IAB Pushing Omni-Channel in New Industry Guide to ‘Local’

Last week, the IAB published a report on the “local” space that seeks to be the “definitive industry guide for anyone who wants to learn about using digital to advertise to local audiences.” The objective is to help buyers and sellers alike realize the importance of various local and location based advertising tactics.

Though the report focuses primarily on digital’s impact on local, it begins by emphasizing the importance of an omni-channel (traditional and digital) approach. The report reads:

While this guide will focus on building expertise in online display, mobile, search, social, and video, those media can and should be planned and executed in tandem with local broadcast and local cable TV, print, outdoor, and the other media that have always played a role in local advertising. Mastering interactive local is a great goal, but it’s just a stepping stone on the way toward thinking omni-channel with your local marketing.

While correct in identifying the importance of a multi-channel approach to local, the discussion in the report is really aimed at brands and sophisticated larger marketers and not the roughly 25 million small and medium-sized businesses (SMBs) in the United States. First and foremost, most SMBs lack the budgets to fully implement an omni-channel local strategy.

The study focuses predominantly on advertising; however a majority of SMBs are more focused on marketing tactics that don’t involve media buying. Yet many already have a de-facto omni-channel approach with websites, social media (Facebook), SEO and some paid media efforts (e.g., AdWords).

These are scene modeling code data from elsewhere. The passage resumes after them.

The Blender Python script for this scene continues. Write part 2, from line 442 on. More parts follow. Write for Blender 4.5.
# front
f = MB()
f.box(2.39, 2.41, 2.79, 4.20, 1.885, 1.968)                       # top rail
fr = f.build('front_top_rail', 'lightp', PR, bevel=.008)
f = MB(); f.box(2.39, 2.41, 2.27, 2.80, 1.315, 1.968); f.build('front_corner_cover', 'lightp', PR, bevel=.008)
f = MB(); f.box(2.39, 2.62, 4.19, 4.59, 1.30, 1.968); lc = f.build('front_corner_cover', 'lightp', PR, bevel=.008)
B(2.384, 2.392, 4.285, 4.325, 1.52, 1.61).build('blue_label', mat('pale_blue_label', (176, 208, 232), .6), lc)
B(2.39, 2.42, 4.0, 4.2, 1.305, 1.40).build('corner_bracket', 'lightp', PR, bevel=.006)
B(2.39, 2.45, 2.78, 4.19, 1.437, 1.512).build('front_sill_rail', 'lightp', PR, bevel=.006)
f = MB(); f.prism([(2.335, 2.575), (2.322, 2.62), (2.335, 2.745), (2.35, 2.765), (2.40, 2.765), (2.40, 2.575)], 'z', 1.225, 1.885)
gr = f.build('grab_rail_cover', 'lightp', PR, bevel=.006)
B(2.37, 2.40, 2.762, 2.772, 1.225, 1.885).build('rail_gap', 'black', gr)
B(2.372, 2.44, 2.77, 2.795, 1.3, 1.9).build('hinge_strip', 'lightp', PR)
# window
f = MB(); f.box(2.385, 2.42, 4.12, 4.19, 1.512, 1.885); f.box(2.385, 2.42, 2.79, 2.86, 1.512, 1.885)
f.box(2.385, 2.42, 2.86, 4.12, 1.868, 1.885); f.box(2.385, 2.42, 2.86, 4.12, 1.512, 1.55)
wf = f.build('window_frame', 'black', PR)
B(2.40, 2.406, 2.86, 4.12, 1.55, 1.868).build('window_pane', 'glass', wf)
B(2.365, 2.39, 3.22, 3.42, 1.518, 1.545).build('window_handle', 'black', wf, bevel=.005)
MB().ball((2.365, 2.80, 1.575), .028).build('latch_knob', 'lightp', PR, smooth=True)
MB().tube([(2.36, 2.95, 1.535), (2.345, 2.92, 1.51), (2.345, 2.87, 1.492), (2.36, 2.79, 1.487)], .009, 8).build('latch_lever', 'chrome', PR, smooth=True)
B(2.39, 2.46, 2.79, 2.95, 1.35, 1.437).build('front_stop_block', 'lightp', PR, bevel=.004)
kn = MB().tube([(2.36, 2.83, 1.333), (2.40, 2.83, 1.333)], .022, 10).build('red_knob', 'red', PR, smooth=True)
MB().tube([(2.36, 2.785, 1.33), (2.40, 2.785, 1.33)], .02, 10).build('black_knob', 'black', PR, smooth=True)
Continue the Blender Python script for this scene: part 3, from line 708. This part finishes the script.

SMB_marketing_channels_COW

Despite not directly addressing the issues of the SMB audience, the report does offer interesting and potentially useful discussion of the distinctions between “local,” “location,” “geo-targeting,” and “location-based.”

The IAB argues that while “location” refers to a place, and can be very precisely defined, “local” refers to people, as well as the place or places that constitute their typical surroundings. Geotargeting can be even more granular, but this crosses from “local” into the “location-based” category.

The IAB proposes that the challenges preventing both large and small marketers from deploying local or location-based campaigns include the challenge of proving ROI, scaling issues and a need for better education about how businesses can better reach local consumers.

Brands may be in a similar boat to SMBs when it comes to creating and executing successful local campaigns. Though brands typically have more money they’re often just confused, and bogged down in organizational inertia. Numerous studies also show they have numerous internal, organizational challenges operationalizing local advertising campaigns at scale.

But as technologies improve, ROI and other data become more available and actionable and automation and dynamic creative enable location-based campaigns to more easily scale, the promise of “local” is finally coming into focus.